------ Information supplied ------

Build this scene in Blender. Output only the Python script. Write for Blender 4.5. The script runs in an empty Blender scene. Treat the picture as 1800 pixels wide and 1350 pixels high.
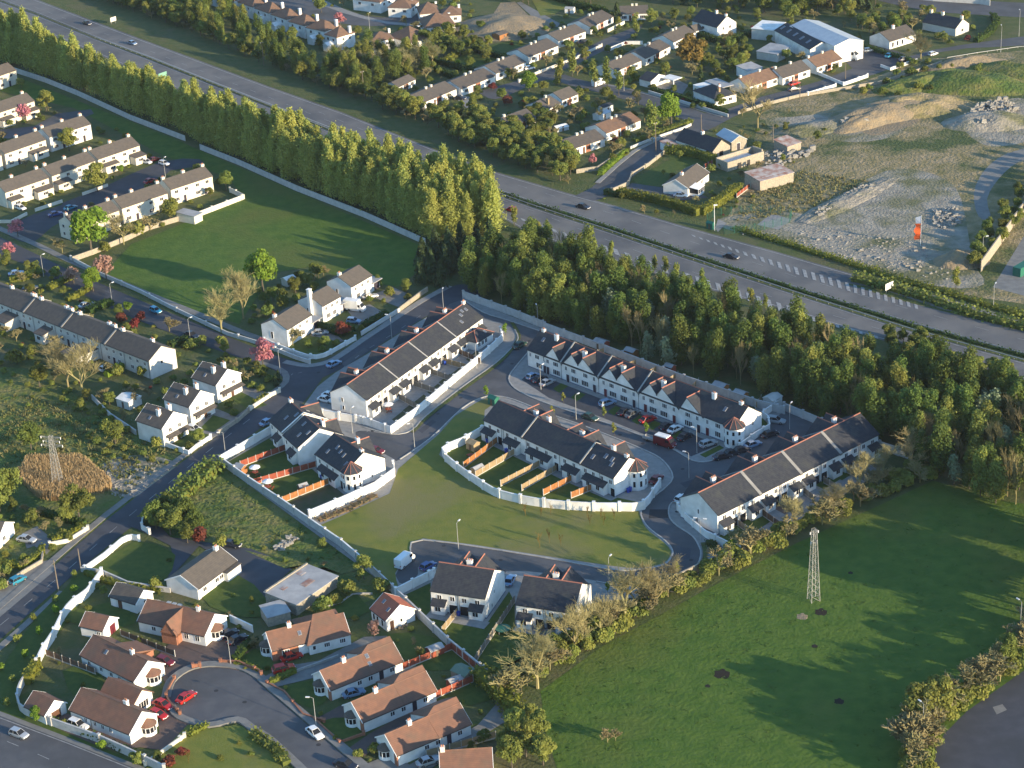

------
------ Information supplied ------

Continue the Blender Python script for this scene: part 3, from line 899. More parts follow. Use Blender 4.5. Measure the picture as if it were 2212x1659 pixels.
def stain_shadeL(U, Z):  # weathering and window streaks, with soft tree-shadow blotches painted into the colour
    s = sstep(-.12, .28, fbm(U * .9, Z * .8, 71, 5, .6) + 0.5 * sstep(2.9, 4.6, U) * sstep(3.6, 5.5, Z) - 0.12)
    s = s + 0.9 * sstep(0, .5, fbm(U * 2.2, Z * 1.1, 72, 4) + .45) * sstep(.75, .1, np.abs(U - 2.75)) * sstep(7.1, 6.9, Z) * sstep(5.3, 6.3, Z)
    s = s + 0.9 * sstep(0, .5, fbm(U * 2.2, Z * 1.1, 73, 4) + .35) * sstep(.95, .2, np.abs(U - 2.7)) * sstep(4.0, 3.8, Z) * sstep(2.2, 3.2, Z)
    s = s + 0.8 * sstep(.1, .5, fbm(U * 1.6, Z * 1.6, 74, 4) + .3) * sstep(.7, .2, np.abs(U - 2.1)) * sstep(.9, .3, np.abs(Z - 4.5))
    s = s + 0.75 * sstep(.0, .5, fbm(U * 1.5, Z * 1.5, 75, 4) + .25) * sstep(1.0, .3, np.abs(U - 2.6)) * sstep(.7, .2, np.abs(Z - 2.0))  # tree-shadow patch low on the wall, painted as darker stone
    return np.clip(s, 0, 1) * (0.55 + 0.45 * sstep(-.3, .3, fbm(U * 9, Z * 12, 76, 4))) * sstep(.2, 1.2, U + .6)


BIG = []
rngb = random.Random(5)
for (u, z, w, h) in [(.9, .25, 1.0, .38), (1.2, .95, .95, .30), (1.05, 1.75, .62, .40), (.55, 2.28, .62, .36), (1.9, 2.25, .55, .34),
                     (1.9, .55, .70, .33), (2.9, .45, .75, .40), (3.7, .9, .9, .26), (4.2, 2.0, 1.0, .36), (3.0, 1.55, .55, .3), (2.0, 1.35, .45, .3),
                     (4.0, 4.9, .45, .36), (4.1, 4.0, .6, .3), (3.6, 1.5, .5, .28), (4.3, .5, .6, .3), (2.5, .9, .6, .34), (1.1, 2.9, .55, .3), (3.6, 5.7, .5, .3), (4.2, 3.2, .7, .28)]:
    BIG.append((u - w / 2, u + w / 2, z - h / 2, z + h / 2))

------
------ Information supplied ------

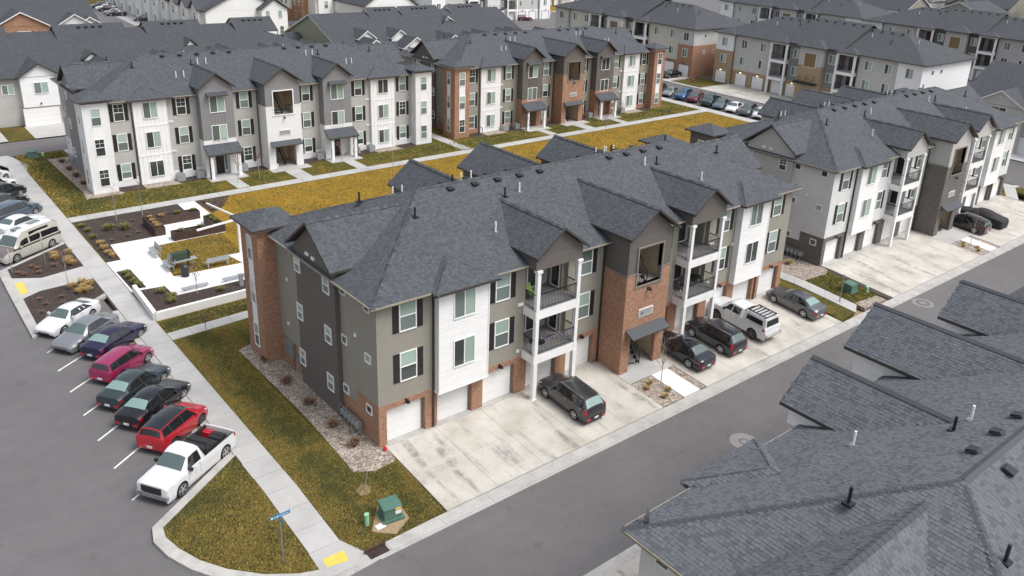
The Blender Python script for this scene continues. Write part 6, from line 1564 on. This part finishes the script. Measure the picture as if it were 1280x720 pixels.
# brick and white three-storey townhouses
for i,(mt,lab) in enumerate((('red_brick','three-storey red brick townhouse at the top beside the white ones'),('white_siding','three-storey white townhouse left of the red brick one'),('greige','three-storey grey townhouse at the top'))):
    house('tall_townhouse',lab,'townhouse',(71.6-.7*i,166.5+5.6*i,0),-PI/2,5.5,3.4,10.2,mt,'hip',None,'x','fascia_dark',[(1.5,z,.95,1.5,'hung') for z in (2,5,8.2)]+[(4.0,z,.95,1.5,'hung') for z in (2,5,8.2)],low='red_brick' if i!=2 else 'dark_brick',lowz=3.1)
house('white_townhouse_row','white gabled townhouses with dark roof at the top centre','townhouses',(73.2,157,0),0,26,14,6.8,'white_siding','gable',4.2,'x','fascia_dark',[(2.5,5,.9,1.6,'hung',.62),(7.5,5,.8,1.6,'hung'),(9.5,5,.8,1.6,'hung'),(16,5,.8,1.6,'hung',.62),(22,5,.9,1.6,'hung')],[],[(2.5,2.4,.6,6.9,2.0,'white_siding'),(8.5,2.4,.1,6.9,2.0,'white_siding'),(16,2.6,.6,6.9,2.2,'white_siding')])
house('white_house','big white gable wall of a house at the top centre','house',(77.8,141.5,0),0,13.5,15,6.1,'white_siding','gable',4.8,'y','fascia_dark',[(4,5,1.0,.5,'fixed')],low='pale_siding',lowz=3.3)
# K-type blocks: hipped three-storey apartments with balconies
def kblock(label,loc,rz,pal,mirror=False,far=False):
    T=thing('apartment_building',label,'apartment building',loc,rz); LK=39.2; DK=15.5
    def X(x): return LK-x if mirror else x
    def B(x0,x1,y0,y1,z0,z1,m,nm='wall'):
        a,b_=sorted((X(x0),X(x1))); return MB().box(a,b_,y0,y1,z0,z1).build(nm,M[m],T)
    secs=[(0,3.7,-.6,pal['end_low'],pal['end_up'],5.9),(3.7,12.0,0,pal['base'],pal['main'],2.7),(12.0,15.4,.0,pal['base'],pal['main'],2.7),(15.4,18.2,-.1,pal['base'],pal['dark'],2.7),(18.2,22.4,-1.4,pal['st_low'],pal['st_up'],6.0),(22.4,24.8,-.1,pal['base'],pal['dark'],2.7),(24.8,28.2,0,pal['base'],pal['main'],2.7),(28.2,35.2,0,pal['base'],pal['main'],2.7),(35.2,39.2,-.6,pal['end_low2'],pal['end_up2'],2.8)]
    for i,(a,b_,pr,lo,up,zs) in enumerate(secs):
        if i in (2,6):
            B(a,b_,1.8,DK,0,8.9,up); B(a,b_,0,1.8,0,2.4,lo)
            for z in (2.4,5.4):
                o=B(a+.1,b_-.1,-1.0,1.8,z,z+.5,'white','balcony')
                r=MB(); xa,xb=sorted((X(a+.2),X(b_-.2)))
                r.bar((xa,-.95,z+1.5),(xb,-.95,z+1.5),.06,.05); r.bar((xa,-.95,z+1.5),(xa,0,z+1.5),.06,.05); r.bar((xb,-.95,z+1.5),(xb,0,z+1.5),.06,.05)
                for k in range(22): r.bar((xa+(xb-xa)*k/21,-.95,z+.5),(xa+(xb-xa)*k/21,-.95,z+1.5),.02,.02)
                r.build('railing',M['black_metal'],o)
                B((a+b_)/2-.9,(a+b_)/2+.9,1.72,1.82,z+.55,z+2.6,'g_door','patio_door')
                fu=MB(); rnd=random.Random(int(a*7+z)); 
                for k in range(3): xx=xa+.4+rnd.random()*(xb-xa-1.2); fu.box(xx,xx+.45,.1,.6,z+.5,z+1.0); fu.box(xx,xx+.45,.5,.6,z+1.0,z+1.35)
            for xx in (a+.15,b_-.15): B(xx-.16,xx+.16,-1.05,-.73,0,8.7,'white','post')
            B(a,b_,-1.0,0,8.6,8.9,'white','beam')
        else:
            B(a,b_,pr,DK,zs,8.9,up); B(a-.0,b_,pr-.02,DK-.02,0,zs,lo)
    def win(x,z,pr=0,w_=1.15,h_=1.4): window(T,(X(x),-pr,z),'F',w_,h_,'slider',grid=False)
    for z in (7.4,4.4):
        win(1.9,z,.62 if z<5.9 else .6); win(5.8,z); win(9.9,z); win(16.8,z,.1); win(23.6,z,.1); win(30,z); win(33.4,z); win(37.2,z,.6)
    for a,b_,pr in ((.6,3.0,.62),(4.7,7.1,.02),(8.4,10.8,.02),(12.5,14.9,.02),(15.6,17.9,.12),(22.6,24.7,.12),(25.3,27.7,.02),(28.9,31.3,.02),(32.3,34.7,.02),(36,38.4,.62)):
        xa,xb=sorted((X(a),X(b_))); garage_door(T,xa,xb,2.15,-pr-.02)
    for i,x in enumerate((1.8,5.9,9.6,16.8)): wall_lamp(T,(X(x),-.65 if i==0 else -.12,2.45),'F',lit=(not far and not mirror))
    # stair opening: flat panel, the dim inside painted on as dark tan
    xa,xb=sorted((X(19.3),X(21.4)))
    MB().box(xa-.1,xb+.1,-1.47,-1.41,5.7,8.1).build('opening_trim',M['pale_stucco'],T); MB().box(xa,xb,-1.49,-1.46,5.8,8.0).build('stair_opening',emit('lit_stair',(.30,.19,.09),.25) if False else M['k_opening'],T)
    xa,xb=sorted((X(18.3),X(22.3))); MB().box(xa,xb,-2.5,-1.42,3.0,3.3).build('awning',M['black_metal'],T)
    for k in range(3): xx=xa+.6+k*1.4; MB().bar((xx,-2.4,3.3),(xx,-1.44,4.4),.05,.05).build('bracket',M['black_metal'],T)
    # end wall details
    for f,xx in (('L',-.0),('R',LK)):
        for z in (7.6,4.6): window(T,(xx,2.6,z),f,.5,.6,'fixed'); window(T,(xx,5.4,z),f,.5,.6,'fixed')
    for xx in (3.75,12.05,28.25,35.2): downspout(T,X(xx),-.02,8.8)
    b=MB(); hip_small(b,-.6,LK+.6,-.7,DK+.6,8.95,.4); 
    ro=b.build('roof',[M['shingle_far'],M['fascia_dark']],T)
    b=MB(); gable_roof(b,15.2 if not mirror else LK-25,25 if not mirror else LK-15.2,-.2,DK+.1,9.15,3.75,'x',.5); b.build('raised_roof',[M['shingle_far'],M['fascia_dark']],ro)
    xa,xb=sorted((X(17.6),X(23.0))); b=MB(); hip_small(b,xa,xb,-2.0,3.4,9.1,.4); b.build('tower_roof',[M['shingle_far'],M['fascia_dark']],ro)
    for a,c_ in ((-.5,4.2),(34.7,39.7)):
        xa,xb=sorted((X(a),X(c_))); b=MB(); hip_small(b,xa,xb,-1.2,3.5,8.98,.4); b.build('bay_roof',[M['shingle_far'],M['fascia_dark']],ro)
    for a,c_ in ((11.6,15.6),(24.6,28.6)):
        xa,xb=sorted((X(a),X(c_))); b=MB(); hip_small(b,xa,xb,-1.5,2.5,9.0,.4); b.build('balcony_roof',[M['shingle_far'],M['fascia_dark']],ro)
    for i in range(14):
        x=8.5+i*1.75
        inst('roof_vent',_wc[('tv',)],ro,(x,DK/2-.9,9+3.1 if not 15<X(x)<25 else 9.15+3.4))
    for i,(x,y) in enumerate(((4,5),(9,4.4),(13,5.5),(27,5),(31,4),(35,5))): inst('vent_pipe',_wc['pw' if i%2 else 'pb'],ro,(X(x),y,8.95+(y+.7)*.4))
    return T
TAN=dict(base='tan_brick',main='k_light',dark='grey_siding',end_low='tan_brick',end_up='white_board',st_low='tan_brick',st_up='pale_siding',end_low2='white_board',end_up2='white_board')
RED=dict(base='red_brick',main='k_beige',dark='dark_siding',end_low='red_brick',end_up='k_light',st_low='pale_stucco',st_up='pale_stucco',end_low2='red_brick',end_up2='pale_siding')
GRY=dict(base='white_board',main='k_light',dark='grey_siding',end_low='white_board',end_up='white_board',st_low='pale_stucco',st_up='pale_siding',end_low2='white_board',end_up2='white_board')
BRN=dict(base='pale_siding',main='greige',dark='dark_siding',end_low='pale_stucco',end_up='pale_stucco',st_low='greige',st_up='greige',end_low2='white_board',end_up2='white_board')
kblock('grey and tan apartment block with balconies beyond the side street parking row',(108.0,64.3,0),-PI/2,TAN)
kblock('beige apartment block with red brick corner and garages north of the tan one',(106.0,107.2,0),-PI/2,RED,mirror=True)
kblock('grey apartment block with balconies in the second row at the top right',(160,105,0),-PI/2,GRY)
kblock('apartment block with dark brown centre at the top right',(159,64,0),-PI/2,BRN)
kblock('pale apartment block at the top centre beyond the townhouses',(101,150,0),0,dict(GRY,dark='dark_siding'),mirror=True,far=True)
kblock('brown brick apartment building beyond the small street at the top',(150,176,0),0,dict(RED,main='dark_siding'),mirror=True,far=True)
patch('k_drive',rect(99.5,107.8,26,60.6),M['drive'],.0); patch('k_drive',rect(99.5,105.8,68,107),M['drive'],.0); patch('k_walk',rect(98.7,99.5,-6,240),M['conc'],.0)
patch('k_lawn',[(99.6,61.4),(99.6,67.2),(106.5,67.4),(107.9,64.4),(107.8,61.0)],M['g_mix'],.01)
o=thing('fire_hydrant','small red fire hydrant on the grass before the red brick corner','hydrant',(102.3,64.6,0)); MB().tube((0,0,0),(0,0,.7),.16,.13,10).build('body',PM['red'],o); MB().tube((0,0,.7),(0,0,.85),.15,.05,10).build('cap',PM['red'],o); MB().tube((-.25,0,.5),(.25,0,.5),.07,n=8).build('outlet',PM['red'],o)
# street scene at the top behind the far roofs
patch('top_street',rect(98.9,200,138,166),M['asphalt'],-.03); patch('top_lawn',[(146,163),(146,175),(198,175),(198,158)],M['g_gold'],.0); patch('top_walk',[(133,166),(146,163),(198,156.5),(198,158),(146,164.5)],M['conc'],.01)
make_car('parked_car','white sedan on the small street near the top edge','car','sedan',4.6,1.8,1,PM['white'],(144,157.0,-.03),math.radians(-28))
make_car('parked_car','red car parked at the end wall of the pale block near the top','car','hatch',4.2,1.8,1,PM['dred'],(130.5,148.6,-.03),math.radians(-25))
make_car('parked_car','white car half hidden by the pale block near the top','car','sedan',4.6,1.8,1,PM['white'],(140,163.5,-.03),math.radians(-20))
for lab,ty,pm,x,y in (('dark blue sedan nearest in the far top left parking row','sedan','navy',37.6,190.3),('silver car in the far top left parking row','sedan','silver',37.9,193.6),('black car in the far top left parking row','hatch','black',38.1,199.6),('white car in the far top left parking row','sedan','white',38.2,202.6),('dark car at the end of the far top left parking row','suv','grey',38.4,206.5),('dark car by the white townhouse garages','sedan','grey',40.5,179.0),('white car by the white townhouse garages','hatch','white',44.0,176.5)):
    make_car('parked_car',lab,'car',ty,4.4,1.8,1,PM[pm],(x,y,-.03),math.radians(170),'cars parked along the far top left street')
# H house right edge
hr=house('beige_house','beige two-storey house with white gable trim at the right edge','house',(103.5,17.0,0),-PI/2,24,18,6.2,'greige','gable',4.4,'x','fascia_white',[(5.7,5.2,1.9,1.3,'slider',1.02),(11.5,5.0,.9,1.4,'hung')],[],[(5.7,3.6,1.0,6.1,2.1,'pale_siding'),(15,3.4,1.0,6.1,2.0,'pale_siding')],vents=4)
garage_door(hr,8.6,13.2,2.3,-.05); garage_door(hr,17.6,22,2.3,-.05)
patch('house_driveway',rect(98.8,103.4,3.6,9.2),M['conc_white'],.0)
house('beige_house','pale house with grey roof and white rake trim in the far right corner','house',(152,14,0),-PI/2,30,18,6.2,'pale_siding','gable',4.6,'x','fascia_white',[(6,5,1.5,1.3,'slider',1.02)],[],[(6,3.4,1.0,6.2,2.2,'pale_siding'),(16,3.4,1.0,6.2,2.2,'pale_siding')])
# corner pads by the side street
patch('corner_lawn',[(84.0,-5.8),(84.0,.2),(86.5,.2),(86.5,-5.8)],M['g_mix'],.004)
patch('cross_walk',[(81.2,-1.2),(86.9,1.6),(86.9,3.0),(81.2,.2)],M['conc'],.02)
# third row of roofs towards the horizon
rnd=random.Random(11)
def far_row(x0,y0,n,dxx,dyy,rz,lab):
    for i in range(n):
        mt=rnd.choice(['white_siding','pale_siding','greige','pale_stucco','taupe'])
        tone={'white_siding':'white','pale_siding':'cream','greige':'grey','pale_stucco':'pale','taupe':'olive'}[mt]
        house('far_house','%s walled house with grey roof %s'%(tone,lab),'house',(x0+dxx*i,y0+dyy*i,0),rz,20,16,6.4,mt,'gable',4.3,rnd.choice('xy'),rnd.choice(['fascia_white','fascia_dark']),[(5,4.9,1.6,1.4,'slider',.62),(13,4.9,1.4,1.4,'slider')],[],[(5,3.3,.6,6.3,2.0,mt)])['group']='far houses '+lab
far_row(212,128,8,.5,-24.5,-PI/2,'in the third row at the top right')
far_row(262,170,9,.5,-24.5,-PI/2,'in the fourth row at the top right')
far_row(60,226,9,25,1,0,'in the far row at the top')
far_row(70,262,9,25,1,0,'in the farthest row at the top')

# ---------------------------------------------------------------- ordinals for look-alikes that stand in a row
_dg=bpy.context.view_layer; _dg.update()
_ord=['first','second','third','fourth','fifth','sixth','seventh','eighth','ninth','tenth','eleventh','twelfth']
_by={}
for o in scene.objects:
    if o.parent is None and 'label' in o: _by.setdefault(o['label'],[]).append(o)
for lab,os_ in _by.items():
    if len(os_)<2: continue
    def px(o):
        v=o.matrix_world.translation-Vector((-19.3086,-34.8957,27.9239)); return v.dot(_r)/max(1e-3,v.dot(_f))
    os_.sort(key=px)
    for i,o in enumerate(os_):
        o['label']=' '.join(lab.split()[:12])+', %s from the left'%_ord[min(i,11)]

------

* **What the task requires**: For the entries shown above, give the number of lines that include the word "were", without any other text.

* **Full output**: 2